Regarding objectivism as bad for society......well, I was told you either love her or hate her......I'm neither so far but fail to see where promoting gumption is a bad thing for anybody. Her description of government and their constant enacting legislature to slow down the hard working industrialists is a bit hard to grasp and take seriously in the form she has written, but it hasn't ruined my enjoying it. I'll likely not check back on this thread,though, till I have finished it as I'd hate for someone to kill the ending for me in case it is of any surprises..........
 
Well, I have read Anthem, The Founainhead, and We the Livig by Ayn Rand, and thouroghly enjoyed all three. Though I disagree with about half of what she says and implies, I still felt that it was beneficial to read and understand it.
 
G

geetu

Ayan Ryand

in order to understand her works better,try reading We The Living.It is debut novel
 

Dancer Preston

Senior Member
Wow! I thought I was the only one who really hated her. I totally agree that her books her boring and flat (I've only read The Fountainhead, well only about a third through it...). And it was just too boring and she does cram her philsophy at her readers. That's what you get when your read something by a philsopher though.

I was just also thinking about her with the current book I'm reading--The Alchemist by Paulo Coelho, even though they don't have much in common...well, they sorta do, if you really think about...
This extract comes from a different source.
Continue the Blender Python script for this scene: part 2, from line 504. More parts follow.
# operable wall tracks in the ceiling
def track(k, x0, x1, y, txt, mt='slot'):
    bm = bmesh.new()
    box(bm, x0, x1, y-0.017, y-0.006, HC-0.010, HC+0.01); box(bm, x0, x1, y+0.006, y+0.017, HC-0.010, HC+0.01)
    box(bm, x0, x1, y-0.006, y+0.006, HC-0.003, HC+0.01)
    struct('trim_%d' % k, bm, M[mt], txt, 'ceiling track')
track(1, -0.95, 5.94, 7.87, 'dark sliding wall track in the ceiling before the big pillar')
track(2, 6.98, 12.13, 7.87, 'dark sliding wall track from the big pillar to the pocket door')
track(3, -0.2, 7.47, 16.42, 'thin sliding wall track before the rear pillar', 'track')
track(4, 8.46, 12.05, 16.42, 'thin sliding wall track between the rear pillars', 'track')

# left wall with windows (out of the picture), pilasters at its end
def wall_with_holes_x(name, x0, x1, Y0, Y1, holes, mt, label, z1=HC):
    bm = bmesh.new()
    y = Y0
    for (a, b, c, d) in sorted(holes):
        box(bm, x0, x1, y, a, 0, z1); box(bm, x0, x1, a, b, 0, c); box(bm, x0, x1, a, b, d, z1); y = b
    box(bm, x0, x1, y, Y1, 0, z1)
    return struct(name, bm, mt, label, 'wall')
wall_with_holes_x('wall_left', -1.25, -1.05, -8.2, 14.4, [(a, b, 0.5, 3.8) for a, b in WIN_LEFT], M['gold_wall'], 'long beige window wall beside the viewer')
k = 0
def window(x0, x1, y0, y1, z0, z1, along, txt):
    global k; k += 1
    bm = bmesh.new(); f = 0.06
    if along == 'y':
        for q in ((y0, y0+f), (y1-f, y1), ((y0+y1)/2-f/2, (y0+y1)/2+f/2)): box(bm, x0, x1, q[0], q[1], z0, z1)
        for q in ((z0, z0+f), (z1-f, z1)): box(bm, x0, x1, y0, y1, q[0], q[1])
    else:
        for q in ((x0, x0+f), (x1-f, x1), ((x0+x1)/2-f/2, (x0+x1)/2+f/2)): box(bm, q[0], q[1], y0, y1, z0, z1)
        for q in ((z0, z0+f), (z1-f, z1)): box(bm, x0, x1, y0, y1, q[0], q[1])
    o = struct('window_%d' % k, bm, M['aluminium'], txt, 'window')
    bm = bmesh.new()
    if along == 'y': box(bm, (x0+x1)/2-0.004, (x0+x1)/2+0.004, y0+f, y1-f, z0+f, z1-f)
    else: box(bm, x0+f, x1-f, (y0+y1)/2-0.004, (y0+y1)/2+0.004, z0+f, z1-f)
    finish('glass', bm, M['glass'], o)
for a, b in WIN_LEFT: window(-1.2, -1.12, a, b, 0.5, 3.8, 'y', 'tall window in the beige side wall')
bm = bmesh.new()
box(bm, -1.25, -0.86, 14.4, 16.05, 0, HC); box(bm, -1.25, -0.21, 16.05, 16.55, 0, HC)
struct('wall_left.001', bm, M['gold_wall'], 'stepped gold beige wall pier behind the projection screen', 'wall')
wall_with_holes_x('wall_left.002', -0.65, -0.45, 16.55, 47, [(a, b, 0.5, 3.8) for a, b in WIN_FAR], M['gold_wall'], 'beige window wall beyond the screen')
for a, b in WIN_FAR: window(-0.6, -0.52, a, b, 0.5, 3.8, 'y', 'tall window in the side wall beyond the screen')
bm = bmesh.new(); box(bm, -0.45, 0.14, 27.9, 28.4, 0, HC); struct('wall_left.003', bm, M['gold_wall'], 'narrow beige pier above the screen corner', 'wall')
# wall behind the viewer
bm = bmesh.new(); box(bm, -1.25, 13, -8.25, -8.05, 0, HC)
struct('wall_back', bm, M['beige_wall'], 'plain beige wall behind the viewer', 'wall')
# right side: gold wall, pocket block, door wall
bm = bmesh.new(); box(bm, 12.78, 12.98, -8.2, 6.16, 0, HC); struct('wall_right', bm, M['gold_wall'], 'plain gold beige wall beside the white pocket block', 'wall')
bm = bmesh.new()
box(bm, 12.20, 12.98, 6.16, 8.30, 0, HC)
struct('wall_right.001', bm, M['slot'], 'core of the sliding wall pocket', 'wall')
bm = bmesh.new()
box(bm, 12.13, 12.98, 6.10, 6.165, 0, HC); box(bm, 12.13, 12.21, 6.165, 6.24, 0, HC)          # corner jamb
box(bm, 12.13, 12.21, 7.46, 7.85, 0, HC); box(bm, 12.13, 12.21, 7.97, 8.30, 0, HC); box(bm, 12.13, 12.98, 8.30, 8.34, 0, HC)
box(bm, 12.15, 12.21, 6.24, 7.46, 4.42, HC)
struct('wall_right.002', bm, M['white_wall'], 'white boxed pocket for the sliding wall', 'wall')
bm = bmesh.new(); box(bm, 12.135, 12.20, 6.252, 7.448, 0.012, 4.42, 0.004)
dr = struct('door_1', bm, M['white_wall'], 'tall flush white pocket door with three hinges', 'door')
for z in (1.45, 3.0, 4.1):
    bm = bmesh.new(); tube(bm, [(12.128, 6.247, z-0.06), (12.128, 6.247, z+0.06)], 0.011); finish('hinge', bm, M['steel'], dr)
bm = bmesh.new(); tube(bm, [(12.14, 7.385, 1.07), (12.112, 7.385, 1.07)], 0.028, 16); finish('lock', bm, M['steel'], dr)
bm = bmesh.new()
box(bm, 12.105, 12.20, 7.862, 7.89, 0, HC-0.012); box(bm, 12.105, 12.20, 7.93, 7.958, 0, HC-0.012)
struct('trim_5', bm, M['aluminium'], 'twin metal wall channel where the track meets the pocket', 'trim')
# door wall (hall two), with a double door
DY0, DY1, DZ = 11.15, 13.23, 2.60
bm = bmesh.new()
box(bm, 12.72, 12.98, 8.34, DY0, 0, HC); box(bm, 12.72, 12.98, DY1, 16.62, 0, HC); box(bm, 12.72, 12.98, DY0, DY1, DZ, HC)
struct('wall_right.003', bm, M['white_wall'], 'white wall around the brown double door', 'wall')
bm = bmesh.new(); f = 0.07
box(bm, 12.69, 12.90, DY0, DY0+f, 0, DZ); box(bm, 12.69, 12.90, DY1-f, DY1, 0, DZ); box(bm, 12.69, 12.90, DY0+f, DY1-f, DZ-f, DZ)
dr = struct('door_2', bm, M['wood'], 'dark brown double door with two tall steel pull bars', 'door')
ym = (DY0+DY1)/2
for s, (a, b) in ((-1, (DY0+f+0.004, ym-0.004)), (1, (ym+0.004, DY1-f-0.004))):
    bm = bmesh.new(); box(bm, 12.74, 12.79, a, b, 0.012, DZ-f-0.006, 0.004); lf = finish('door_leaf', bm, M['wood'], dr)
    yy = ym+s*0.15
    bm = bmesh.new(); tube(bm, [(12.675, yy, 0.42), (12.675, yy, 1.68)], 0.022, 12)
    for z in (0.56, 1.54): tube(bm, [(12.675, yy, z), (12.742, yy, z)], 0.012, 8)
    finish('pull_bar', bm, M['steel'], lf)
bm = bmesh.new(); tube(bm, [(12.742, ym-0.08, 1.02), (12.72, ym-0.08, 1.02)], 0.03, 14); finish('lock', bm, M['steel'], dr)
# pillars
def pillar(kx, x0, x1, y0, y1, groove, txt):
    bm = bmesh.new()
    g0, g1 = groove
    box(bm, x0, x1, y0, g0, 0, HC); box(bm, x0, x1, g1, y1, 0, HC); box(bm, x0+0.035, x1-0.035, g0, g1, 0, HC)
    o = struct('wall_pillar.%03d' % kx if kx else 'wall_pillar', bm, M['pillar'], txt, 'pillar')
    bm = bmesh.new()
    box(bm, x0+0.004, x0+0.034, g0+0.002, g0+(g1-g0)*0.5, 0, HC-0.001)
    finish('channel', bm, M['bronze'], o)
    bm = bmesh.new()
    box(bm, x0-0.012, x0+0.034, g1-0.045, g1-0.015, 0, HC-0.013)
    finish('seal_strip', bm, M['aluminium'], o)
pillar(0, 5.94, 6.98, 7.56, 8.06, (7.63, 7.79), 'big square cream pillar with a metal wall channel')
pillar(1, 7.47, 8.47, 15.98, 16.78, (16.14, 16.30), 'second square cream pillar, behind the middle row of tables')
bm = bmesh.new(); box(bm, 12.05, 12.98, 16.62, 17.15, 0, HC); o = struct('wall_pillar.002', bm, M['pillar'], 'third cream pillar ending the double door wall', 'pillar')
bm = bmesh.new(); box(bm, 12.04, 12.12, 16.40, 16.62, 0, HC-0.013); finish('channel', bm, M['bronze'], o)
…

Like Rand, Coelho (in The Alchemist anyway) really forces his philosphy into the reader, which, like Rand's The Fountainhead, makes it so unenjoyable (for me) since the author attempts to shape how the reader thinks, which is of course the purpose, but--it leaves no room for any more questioning of the text, which is in my opinion not fun at all. (I swear that last sentence is a run-on, but, hey--sue me!)